In the first few days of flooding, “we were were worried — we couldn’t get to them,” Sister Ruby said of her community, as well as the sisters’ families in India. “All of the electricity failed. People had no food, no shelter. They have to start from the beginning. It’s heartbreaking.”

The flooding, which occurred in mid-August, was due to unusually heavy rainfall during monsoon season. It’s the worst flooding the state — on the southwest coast of India — has experienced since 1924. More than 1.45 million people have have been displaced, and more than 400 people have died, with that number expected to rise. Many families also have lost their homes to landslides. The rainfall and its damage also has extended to other parts of the country in recent weeks, including Himachal Pradesh, Punjab and Jammu and Kashmir.

Rescue workers evacuated people from flooded areas Aug. 16 after the opening of a dam following heavy rains on the outskirts of Cochin, in Kerala state, India.
Photo Credits: Sivaram V | Reuters
The sisters’ motherhouse is in Trivandrum, the capital of Kerala. In India, the community serves primarily as school teachers. About 60 sisters have lost their homes, Sister Ruby said. Many schools in which the sisters serve have been turned into shelters for people displaced by flooding.

Sister Ruby has been inspired by the stories of unity, with people from all walks of life working together on recovery efforts. She teared up as she described the fishermen who have used their boats to help with rescue operations, for example. “The churches are open for everyone, the schools are open,” she said. “It is bringing people together once again. There is no difference between caste (in life) and religion. There are no politics.
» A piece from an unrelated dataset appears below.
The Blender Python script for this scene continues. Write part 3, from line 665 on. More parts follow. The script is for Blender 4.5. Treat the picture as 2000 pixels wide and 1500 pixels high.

They are working as one.”

Catholic organizations such as Catholic Relief Services and Caritas India have been collaborating with government and other local partners to provide emergency aid to families impacted by the disaster. The Indian government estimates that recovery efforts will cost more than $1.1 billion U.S. dollars.

CRS has been providing aid to more than 2,200 families, with a priority in Wayanad District, a tribal area where people mostly survive on agriculture and foraging. It was among the hardest hit and most isolated areas impacted by the flooding. The organization is offering resources including water purifying tablets for clean drinking water, buckets for safe water storage, hygiene items and shelter kits.

Father Mathew Azhakath, a Carmelite priest originally from Kerala who was in St. Louis in September to lead a retreat, visited with the Carmelite sisters at Kenrick-Glennon Seminary and spoke about the flooding there. The priest currently is director of a Carmelite conference and study center in Bangalore. “The people have been generous,” he said. “There is a wonderful unity among the people.”

Bishop Joseph Raja Rao Thelegathoti of the Diocese of Vijayawada in southeast India also visited St. Louis last month on other business. He shared his perspective of the flooding in Kerala.

“Every diocese in the country has reacted positively and they have sent immediate relief in the form of money and in the form of things,” he said. “To our satisfaction, the first people to go there for relief were the Church organizations. The religious congregations opened their houses, the dioceses opened their schools and centers to the people.”

The bishops have donated toward recovery efforts, including a special collection taken up recently during weekend Masses. There are 174 dioceses in India, Bishop Thelegathoti said.

“Right now they keep writing to us about relocating people and giving them decent housing,” he said. “There are many who are very poor and they need housing. Some of them have nothing because their land has been washed away” from landslides.

The bishop also is encouraged by the unity of the Indian people. “The entire community of Kerala became a fraternity,” he said. “There’s been no division or discrimination. Each one began to help the other. It was a chance for the (Catholic) Church to show its solidarity. The Church in Kerala experienced the solidarity of the Church from outside through its support.”